Demande d'avis
n°F 20-70.005
Juridiction : le conseil de prud'hommes de Boulogne-Billancourt
FP6
Avis du 11 février 2021
n° 15001 P+I
R É P U B L I Q U E F R A N Ç A I S E
_________________________
COUR DE CASSATION
_________________________
Chambre sociale
Vu les articles L. 441-1 et suivants du code de l'organisation judiciaire et 1031-1 et suivants du code de procédure civile.
La Cour de cassation a reçu le 18 novembre 2020, une demande d'avis formée le 22 octobre 2020 par le conseil de prud'hommes de Boulogne-Billancourt, dans une instance opposant M. R... à la société Ventoris services.
La chambre sociale de la Cour de cassation a rendu le présent avis sur le rapport de Mme Monge, conseiller, et les observations écrites et orales de Mme Roques, avocat général référendaire.
Énoncé de la demande d'avis
1. La demande est ainsi formulée :
« - Le congé exceptionnel de l'article L. 3142-1 du code du travail est-il rémunéré dans le cadre du portage salarial au regard des articles L.1254-1 et suivants du code du travail traitant du portage salarial ?
- Dans ce cas, n'est-ce pas en contradiction avec l'article L.1254-21-II du code du travail qui précise que les périodes sans prestations à une entreprise ne sont pas rémunérées ?
- Dans le cas contraire, l'acquisition de congés payés prévue par l'article L.3142-2 du code du travail est-elle compatible avec l'absence de rémunération des congés ? »
Examen de la demande d'avis
2. Ces questions de droit, qui sont nouvelles et qui présentent une difficulté sérieuse, sont susceptibles de se poser dans de nombreux litiges. La demande d'avis est dès lors recevable.
3. Selon l'article L. 3111-1 du code du travail, les dispositions relatives aux congés sont applicables aux entreprises de droit privé ainsi qu'à leurs salariés.

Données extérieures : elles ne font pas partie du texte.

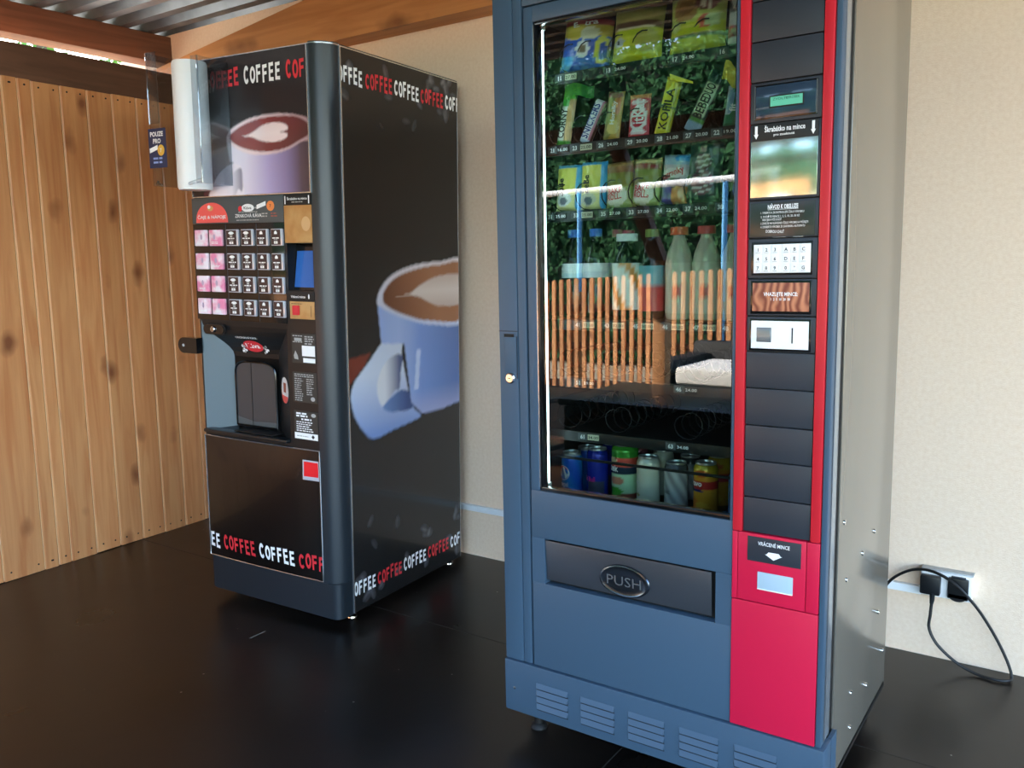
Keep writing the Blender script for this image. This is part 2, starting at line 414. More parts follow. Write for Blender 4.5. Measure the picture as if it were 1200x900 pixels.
# plank fence on the left: every plank a board of its own
fence = empty('plank_fence', 'varnished pine plank fence closing the left side of the shelter', 'fence', loc=(XL, -1.2, 0))
ed2 = [-2.62, -2.45, -2.28, -2.12, -1.95, -1.79, -1.63, -1.47, -1.32, -1.165, -1.0095, -0.953, -0.9019, -0.7933, -0.6877, -0.5816, -0.4749, -0.3671, -0.26, -0.15, -0.006]
for i in range(len(ed2) - 1):
    y0, y1 = ed2[i] + .0012, ed2[i + 1] - .0012
    zt = 1.8436 + random.uniform(-.002, .002); zb = random.uniform(.0005, .004)
    b = MB(); pl = []
    for (yy, zz) in ((y0, zb), (y1, zb), (y1, zt), (y0, zt)): pl.append((yy, zz))
    t = .02; ch = .004
    F = [(fence_x(yy, zz) - XL, yy + 1.2, zz) for yy, zz in ((y0 + ch, zb), (y1 - ch, zb), (y1 - ch, zt), (y0 + ch, zt))]
    C = [(fence_x(yy, zz) - XL - ch, yy + 1.2, zz) for yy, zz in pl]
    B = [(fence_x(yy, zz) - XL - t, yy + 1.2, zz) for yy, zz in pl]
    vs = F + C + B
    fs = [(0, 1, 2, 3), (0, 3, 7, 4), (1, 5, 6, 2), (4, 7, 11, 8), (5, 9, 10, 6), (3, 2, 6, 7), (7, 6, 10, 11), (0, 4, 5, 1), (4, 8, 9, 5), (8, 11, 10, 9)]
    b.add(vs, fs, M_['pine'])
    # pale strip in the joint, coloured to stand in for the lit chamfer
    T = [(fence_x(yy, zz) - XL - dx, yy + 1.2, zz) for dx in (.0045, .014) for yy, zz in ((y1 - .003, zb + .002), (y1 + .006, zb + .002), (y1 + .006, zt - .002), (y1 - .003, zt - .002))]
    b.add(T, [(0, 1, 2, 3), (7, 6, 5, 4), (0, 4, 5, 1), (3, 2, 6, 7), (1, 5, 6, 2), (0, 3, 7, 4)], M_['lit_edge'])
    for zz in (zt - .02, zb + .03):
        for yy in (y0 + .025, y1 - .025):
            b.lathe([(.0035, -.001), (.0035, .0012), (.001, .0018)], M_['wire'], (fence_x(yy, zz) - XL, yy + 1.2, zz), 8, 'x')
    b.build('plank', fence, smooth=0)
for zz in (-.02, 0.35, 1.2):  # lowest rail is added, unseen, to block light leaking under the planks
    b = MB(); vs = []
    b.box(-.07, -.0, -2.6, -.01, zz, zz + .09, M_['beam'], .003, M=Matrix.Translation((-.012 - .02, 1.2, 0)) @ Matrix.Rotation(-FY, 4, 'Z'))
    b.build('rail', fence)

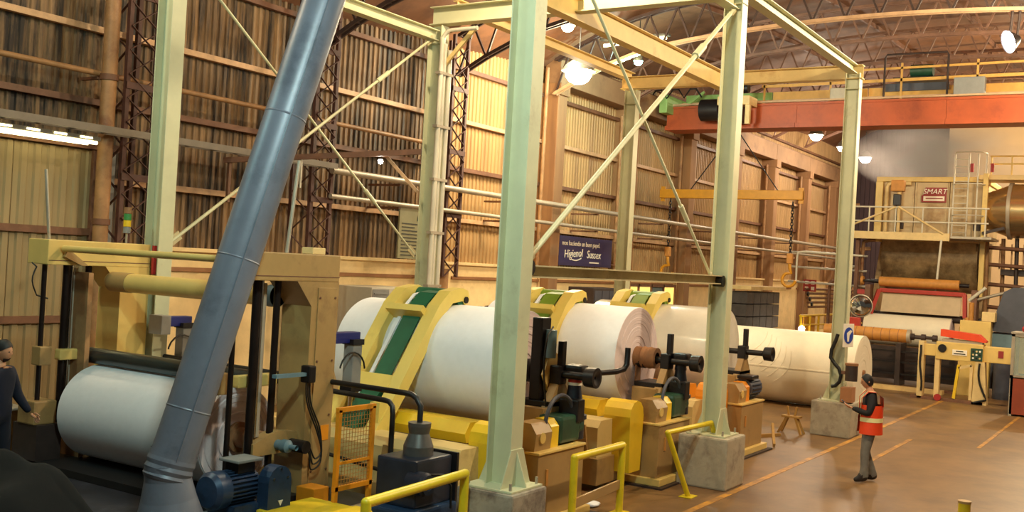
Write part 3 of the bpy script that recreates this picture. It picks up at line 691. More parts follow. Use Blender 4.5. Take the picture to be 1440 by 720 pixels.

4. Il en résulte qu'en l'absence de dispositions légales contraires, elles sont applicables aux entreprises de portage salarial ainsi qu'aux salariés portés.
5. Selon l'article L. 3142-1 du code du travail, dans sa rédaction modifiée par la loi n° 2014-873 du 4 août 2014, tout salarié bénéficie, sur justification et à l'occasion de certains événements familiaux, d'une autorisation exceptionnelle d'absence.
6. Selon l'article L. 3142-2 du code du travail, les jours d'absence pour événements familiaux n'entraînent pas de réduction de la rémunération. Ils sont assimilés à du temps de travail effectif pour la détermination de la durée du congé annuel.
7. Aux termes de l'article L. 1254-21 II du code du travail, les périodes sans prestation à une entreprise cliente ne sont pas rémunérées.
8. Il résulte de la combinaison de ces différents textes que le salarié porté qui effectue une prestation pour une entreprise cliente lorsque survient un des événements familiaux ouvrant droit à une autorisation exceptionnelle d'absence bénéficie de jours d'absence dans les conditions prévues par la loi et sans réduction de sa rémunération, et que ces jours d'absence, assimilés à du temps de travail effectif, sont pris en compte pour la détermination de la durée du congé annuel.
En conséquence, la Cour :
EST D'AVIS QUE :
1°/ Les jours d'absence prévus pour certains événements familiaux dont est susceptible de bénéficier un salarié porté qui effectue une prestation pour une entreprise cliente lorsque surviennent ces événements ne peuvent entraîner une réduction de la rémunération de celui-ci et sont pris en compte pour la détermination de la durée du congé annuel.
2°/ Le salarié porté ne pouvant prétendre à un congé à l'occasion d'un événement familial que si cet événement survient alors qu'il effectue une prestation pour une entreprise cliente, les dispositions de l'article L. 1254-21, II, du code du travail n'ont pas vocation à s'appliquer dans cette hypothèse.
3°/ La réponse apportée à la première question rend la troisième question sans objet.
Fait à Paris et mis à disposition au greffe de la Cour le 11 février 2021, après examen de la demande d'avis lors de la séance du 3 février 2021 où étaient présents, conformément à l'article R. 431-5 du code de l'organisation judiciaire : M. Cathala, président, Mme Monge, conseiller rapporteur, MM. Sornay, Rouchayrole, Flores, Mme Lecaplain-Morel, conseillers, Mmes Ala, Prieur, Thomas-Davost, Techer, conseillers référendaires, Mme Roques, avocat général référendaire, Mme Pontonnier, greffier de chambre ;
Le présent avis est signé par le conseiller rapporteur, le président et le greffier de chambre.